• _Job_:
List each line holding the string "scene".

• _Collected data_:
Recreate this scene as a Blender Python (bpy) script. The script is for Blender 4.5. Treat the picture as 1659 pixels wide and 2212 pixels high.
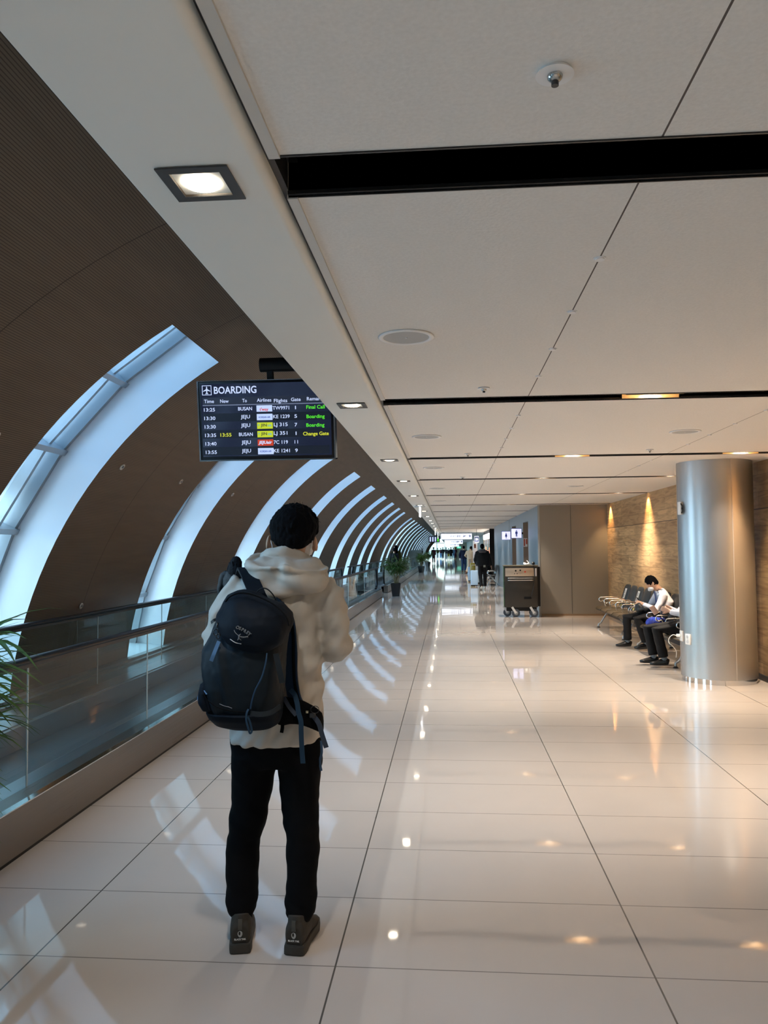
import bpy, bmesh, math, random
from mathutils import Vector, Matrix, noise
for o in list(bpy.data.objects): bpy.data.objects.remove(o)
S = bpy.context.scene
COL = S.collection
R = math.radians
# ------------------------------------------------------------------ camera
FPX, YAW, PITCH, ROLL, EYE = 1707.8, -0.08207, 0.04694, -0.007613, 1.600
def _axes():
    cy, sy, cp, sp = math.cos(YAW), math.sin(YAW), math.cos(PITCH), math.sin(PITCH)
    f = Vector((sy*cp, cy*cp, sp)); r = Vector((cy, -sy, 0)); u = r.cross(f)
    cr, sr = math.cos(ROLL), math.sin(ROLL)
    return cr*r+sr*u, -sr*r+cr*u, f
CR, CU, CF = _axes()
cd = bpy.data.cameras.new('camera'); cam = bpy.data.objects.new('camera', cd); COL.objects.link(cam)
cam.matrix_world = Matrix(((CR.x, CU.x, -CF.x, 0), (CR.y, CU.y, -CF.y, 0), (CR.z, CU.z, -CF.z, EYE), (0, 0, 0, 1)))
cd.sensor_fit = 'VERTICAL'; cd.sensor_height = 24; cd.lens = FPX/2212*24; cd.clip_end = 900; cd.clip_start = 0.05
S.camera = cam
def at(x, y, Y):
    """point of the depth plane Y seen at photo pixel x, y"""
    d = CF*FPX + CR*(x-829.5) - CU*(y-1106)
    t = Y/d.y
    return Vector((d.x*t, Y, EYE+d.z*t))
# ------------------------------------------------------------------ world, exposure
wd = bpy.data.worlds.new('sky'); S.world = wd; wd.use_nodes = True
nt = wd.node_tree; nt.nodes.clear()
wo = nt.nodes.new('ShaderNodeOutputWorld'); bg = nt.nodes.new('ShaderNodeBackground')
tc = nt.nodes.new('ShaderNodeTexCoord'); sx = nt.nodes.new('ShaderNodeSeparateXYZ'); rp = nt.nodes.new('ShaderNodeValToRGB')
nt.links.new(tc.outputs['Generated'], sx.inputs[0]); nt.links.new(sx.outputs['Z'], rp.inputs[0])
nt.links.new(rp.outputs[0], bg.inputs[0]); nt.links.new(bg.outputs[0], wo.inputs[0])
cr = rp.color_ramp
cr.elements[0].position = 0.0; cr.elements[0].color = (0.50, 0.66, 0.72, 1)
cr.elements[1].position = 1.0; cr.elements[1].color = (0.13, 0.42, 0.98, 1)
e = cr.elements.new(0.02); e.color = (0.95, 1.0, 0.98, 1)
e = cr.elements.new(0.22); e.color = (0.62, 0.88, 1.0, 1)
e = cr.elements.new(0.5); e.color = (0.28, 0.62, 1.0, 1)
bg.inputs[1].default_value = 1.3
wd.cycles.sampling_method = 'NONE'
DAY = 5.0       # radiance of the sky in each window opening
S.view_settings.view_transform = 'Standard'; S.view_settings.look = 'None'
S.view_settings.gamma = 1; S.view_settings.use_curve_mapping = False
S.view_settings.exposure = 1.36
cy_ = S.cycles
cy_.use_denoising = True
try: cy_.denoiser = 'OPENIMAGEDENOISE'
except Exception: pass
cy_.max_bounces = 10; cy_.diffuse_bounces = 5; cy_.glossy_bounces = 5; cy_.transparent_max_bounces = 16; cy_.transmission_bounces = 6
cy_.sample_clamp_indirect = 6; cy_.caustics_reflective = False; cy_.caustics_refractive = False
SPOT = 1.0      # scale of every warm downlight
# ------------------------------------------------------------------ materials
MATS = {}
def mat(name, col=(.5, .5, .5), rough=.5, metal=0, spec=.5, emit=None, es=1, bump=None, var=None, coat=0, aniso=0):
    if name in MATS: return MATS[name]
    m = bpy.data.materials.new(name); m.use_nodes = True; n = m.node_tree; b = n.nodes['Principled BSDF']
    b.inputs['Base Color'].default_value = (*col, 1); b.inputs['Roughness'].default_value = rough
    b.inputs['Metallic'].default_value = metal; b.inputs['Specular IOR Level'].default_value = spec
    b.inputs['Coat Weight'].default_value = coat; b.inputs['Anisotropic'].default_value = aniso
    if emit: b.inputs['Emission Color'].default_value = (*emit, 1); b.inputs['Emission Strength'].default_value = es
    if bump or var:
        t = n.nodes.new('ShaderNodeTexCoord')
    if bump:   # (scale, strength, distance)
        k = n.nodes.new('ShaderNodeTexNoise'); k.inputs['Scale'].default_value = bump[0]; k.inputs['Detail'].default_value = 3
        bu = n.nodes.new('ShaderNodeBump'); bu.inputs['Strength'].default_value = bump[1]; bu.inputs['Distance'].default_value = bump[2]
        n.links.new(t.outputs['Object'], k.inputs['Vector']); n.links.new(k.outputs[0], bu.inputs['Height']); n.links.new(bu.outputs[0], b.inputs['Normal'])
    if var:    # (scale, amount): gentle colour variation
        k = n.nodes.new('ShaderNodeTexNoise'); k.inputs['Scale'].default_value = var[0]; k.inputs['Detail'].default_value = 4
        mx = n.nodes.new('ShaderNodeMix'); mx.data_type = 'RGBA'
        mx.inputs[6].default_value = (*[c*(1-var[1]) for c in col], 1); mx.inputs[7].default_value = (*[min(1, c*(1+var[1])) for c in col], 1)
        n.links.new(t.outputs['Object'], k.inputs['Vector']); n.links.new(k.outputs[0], mx.inputs[0]); n.links.new(mx.outputs[2], b.inputs['Base Color'])
    MATS[name] = m
    return m
def N(m, kind, **kw):
    n = m.node_tree.nodes.new(kind)
    for k, v in kw.items():
        setattr(n, k, v)
    return n
def math_(m, op, a, b=None, c=None):
    n = N(m, 'ShaderNodeMath', operation=op)
    for i, v in enumerate((a, b, c)):
        if v is None: continue
        if isinstance(v, (int, float)): n.inputs[i].default_value = v
        else: m.node_tree.links.new(v, n.inputs[i])
    return n.outputs[0]
def glass_mat(name, tint, gloss=.5, rough=.0):
    m = bpy.data.materials.new(name); m.use_nodes = True; n = m.node_tree; n.nodes.clear()
    o = n.nodes.new('ShaderNodeOutputMaterial'); mx = n.nodes.new('ShaderNodeMixShader')
    t = n.nodes.new('ShaderNodeBsdfTransparent'); t.inputs[0].default_value = (*tint, 1)
    g = n.nodes.new('ShaderNodeBsdfGlossy'); g.inputs['Roughness'].default_value = rough; g.inputs[0].default_value = (1, 1, 1, 1)
    f = n.nodes.new('ShaderNodeFresnel'); f.inputs[0].default_value = 1.5
    f2 = math_(m, 'MULTIPLY', f.outputs[0], gloss)
    n.links.new(f2, mx.inputs[0]); n.links.new(t.outputs[0], mx.inputs[1]); n.links.new(g.outputs[0], mx.inputs[2]); n.links.new(mx.outputs[0], o.inputs[0])
    MATS[name] = m
    return m
def line_mask(m, src, pos, period, half):
    """1 on a thin line repeating every period from pos, else 0"""
    a = math_(m, 'SUBTRACT', src, pos)
    if period:
        a = math_(m, 'ADD', a, period*200+period/2); a = math_(m, 'MODULO', a, period); a = math_(m, 'SUBTRACT', a, period/2)
    a = math_(m, 'ABSOLUTE', a)
    return math_(m, 'LESS_THAN', a, half)
# polished porcelain floor
def floor_mat():
    m = mat('polished_porcelain', (.56, .50, .45), .038, spec=.72); n = m.node_tree; b = n.nodes['Principled BSDF']; L = n.links
    g = N(m, 'ShaderNodeNewGeometry'); s = N(m, 'ShaderNodeSeparateXYZ'); L.new(g.outputs['Position'], s.inputs[0])
    lx = line_mask(m, s.outputs['X'], -.455, 1.2, .0035); ly = line_mask(m, s.outputs['Y'], 3.089, .6, .0028)
    no = N(m, 'ShaderNodeTexNoise'); no.inputs['Scale'].default_value = 1.3; no.inputs['Detail'].default_value = 5
    L.new(g.outputs['Position'], no.inputs['Vector'])
    mx = N(m, 'ShaderNodeMix', data_type='RGBA'); mx.inputs[6].default_value = (.46, .41, .37, 1); mx.inputs[7].default_value = (.54, .485, .44, 1)
    L.new(no.outputs[0], mx.inputs[0])
    m2 = N(m, 'ShaderNodeMix', data_type='RGBA'); m2.inputs[7].default_value = (.10, .09, .08, 1)
    L.new(mx.outputs[2], m2.inputs[6]); L.new(math_(m, 'MAXIMUM', lx, math_(m, 'MULTIPLY', ly, .8)), m2.inputs[0]); L.new(m2.outputs[2], b.inputs['Base Color'])
    n2 = N(m, 'ShaderNodeTexNoise'); n2.inputs['Scale'].default_value = 2.2; n2.inputs['Detail'].default_value = 2
    L.new(g.outputs['Position'], n2.inputs['Vector'])
    bu = N(m, 'ShaderNodeBump'); bu.inputs['Strength'].default_value = .12; bu.inputs['Distance'].default_value = .01
    L.new(n2.outputs[0], bu.inputs['Height']); L.new(bu.outputs[0], b.inputs['Normal'])
    return m
CX, CZ, VR = 0.058, -0.088, 4.036      # centre and radius of the vault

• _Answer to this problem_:
Recreate this scene as a Blender Python (bpy) script. The script is for Blender 4.5. Treat the picture as 1659 pixels wide and 2212 pixels high.
S = bpy.context.scene